Their new roles as cooperating witnesses in Georgia’s sweeping criminal case targeting Mr Trump and a dozen others could pose a significant legal threat to the former president as he enters several criminal and civil proceedings while he campaigns for the 2024 Republican nomination.

“Despite the Fake News reports to the contrary … MS POWELL WAS NOT MY ATTORNEY, AND NEVER WAS,” Mr Trump wrote on his Truth Social platform on Sunday, 22 October.

Ms Powell, however, was among a group of attorneys including Rudy Giuliani and Jenna Ellis leading a spurious effort with the Trump campaign to reject election results in states that Mr Trump lost.

Mr Trump announced on 15 November 2020 that he “added” Ms Powell to his “truly great team” of lawyers.

During an infamous press conference alongside them that month, Ms Powell aired bogus conspiracy theories falsely alleging that Dominion Voting Systems voting machines collaborated with Venezuela to manipulate the election’s outcome.

Those claims and others were at the heart of Trump-allied lawsuits challenging his loss.

The Trump campaign ultimately cut ties with Ms Powell and insisted that she was “practicing law on her own,” but she returned to the Oval Office during his presidency and was reportedly considered for a special counsel role to investigate voter fraud.

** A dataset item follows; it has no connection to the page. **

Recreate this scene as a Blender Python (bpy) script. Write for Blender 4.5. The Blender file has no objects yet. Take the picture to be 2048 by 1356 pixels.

Donald Trump, left, Sidney Powell, centre, and Kenneth Chesebro, right
— (Reuters/AP/EPA)

Ms Powell played a central role in an effort to seize voting machines in Coffee County, Georgia in January 2021 in the volatile aftermath of the election - a scheme that was at the heart of the criminal conspiracy charges she was facing in the state.

During a surprise courtroom appearance in Atlanta on 19 October, just days before a trial was scheduled to begin, Ms Powell pleaded guilty to six misdemeanor counts of conspiracy to interfere with elections.

As part of the plea arrangement that drops the criminal charges against her, she received six years of probation and agreed to testify “truthfully against any and all co-defendants in this matter,” according to prosecutors and Fulton County Superior Court Judge Scott McAfee.

Two days later, as prospective jurors were being considered for his trial, Mr Chesebro also reached a plea agreement.

He pleaded guilty to a felony conspiracy charge for filing fraudulent electoral college certificates for Georgia’s election results that were drafted in coordination with Mr Trump’s campaign.

Mr Chesebro and Ms Powell were among 19 criminal defendants, including Mr Trump, in the Georgia case.

Scott Hall, who was among defendants involved with the Coffee County scheme, was the first among the Georgia defendants to reach a plea deal with prosecutors.

A trial date for the remaining defendants has not yet been determined. All have pleaded not guilty.

Ms Powell had similarly tried to distance herself from the former president in the days leading up to a trial in Georgia. Her attorneys argued that she “did not represent” Mr Trump or the campaign because she never signed an agreement to do so.

Both Ms Powell and Mr Chesebro are also among unindicted co-conspirators in a parallel federal case accusing Mr Trump of joining a multi-state criminal conspiracy to obstruct the outcome of the 2020 election, culminating with his alleged failure to stop an attack in the halls of Congress.